Enstam taught history at Wake Forest, Brooklyn College of the City University of New York, Brookhaven Community College in Dallas, and Southern Methodist University (SMU). Her teaching wasn’t confined to undergraduate classes, and her interests were wide ranging. For instance, inspired by her maiden name, she taught a noncredit adult class at SMU on Richard III, the last king of the House of York.

Following her move to Dallas, her scholarly research focused on her new hometown and its women, along with women across Texas and the South. In 1979–80, she served as resident humanities scholar in history for the Dallas Public Library. She edited When Dallas Became a City: Letters of John Milton McCoy, 1870–1881 (Dallas Historical Society, 1982) and contributed scholarly articles to Hidden Histories of Women in the New South (Univ. of Missouri Press, 1994) and Dallas Reconsidered: Essays in Local History (Three Forks Press, 1995). Her book Women and the Creation of Urban Life: Dallas, Texas, 1843–1920 (Texas A&M Univ. Press, 1998) won three awards: the Coral Horton Tullis Memorial Award for the best book on Texas history and the Liz Carpenter Award for the best book on Texas women’s history, both from the Texas State Historical Association (TSHA), and the T. R. Fehrenbach Award from the Texas Historical Commission. The Friends of the Dallas Public Library also gave it the Most Significant Contribution to Knowledge Award. For the Handbook of Texas Online, she wrote a major essay on “Women and the Law,” as well as biographical entries on six Dallas pioneers, five of them women. A charter member of the editorial advisory board of Legacies: A History Journal for Dallas and North Central Texas, she contributed more than a dozen scholarly articles to that journal between 1989 and 2014, as well as book reviews, the last of which was published in 2022.

Enstam was an AHA member for 57 years, as well as a member of the TSHA and other professional organizations, and she presented numerous scholarly papers at the TSHA annual meeting and the annual Legacies Dallas History Conference.

A talented pianist, in her childhood, Enstam studied for five years with Rebecca Pendleton and put her talents to use as the accompanist for her high school’s glee club. After studying piano for four years with Christopher Giles at Wake Forest, she played a senior recital “just because she wanted to.” Maintaining her skill throughout adulthood, she returned to Mount Airy to perform during a class reunion.

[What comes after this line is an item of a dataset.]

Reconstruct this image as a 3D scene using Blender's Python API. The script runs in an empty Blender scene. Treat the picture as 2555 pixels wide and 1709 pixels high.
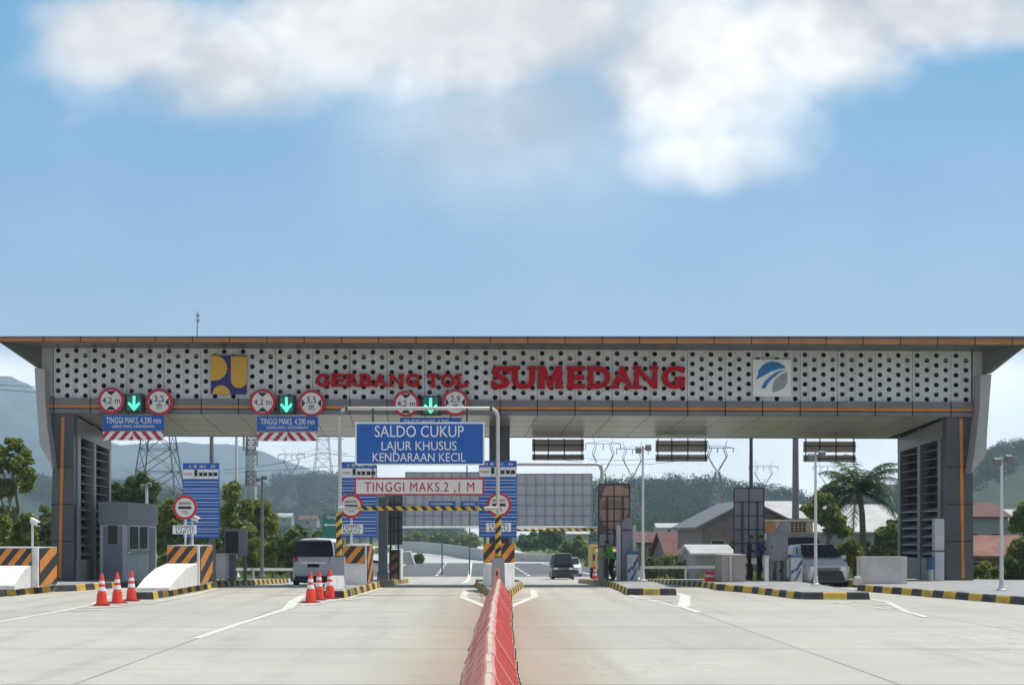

Enstam traveled to Canada and to Europe a number of times, and throughout her life, she returned to Mount Airy and the Blue Ridge Mountains at least twice each year. She wrote that the long blue range across the western horizon and the vast deep silence over the ageless rugged slopes never lost their magic for her. She loved the fields and clear streams on her family’s property in springtime and the glory of the hardwood trees in the fall. In the words of Rosanne Cash, “She left but never went away.”

Enstam is survived by her husband, Raymond, and daughter, Gwendolyn, as well as two brothers, several nieces and nephews, and numerous cousins. She was buried with family members in Oakdale Cemetery in Mount Airy.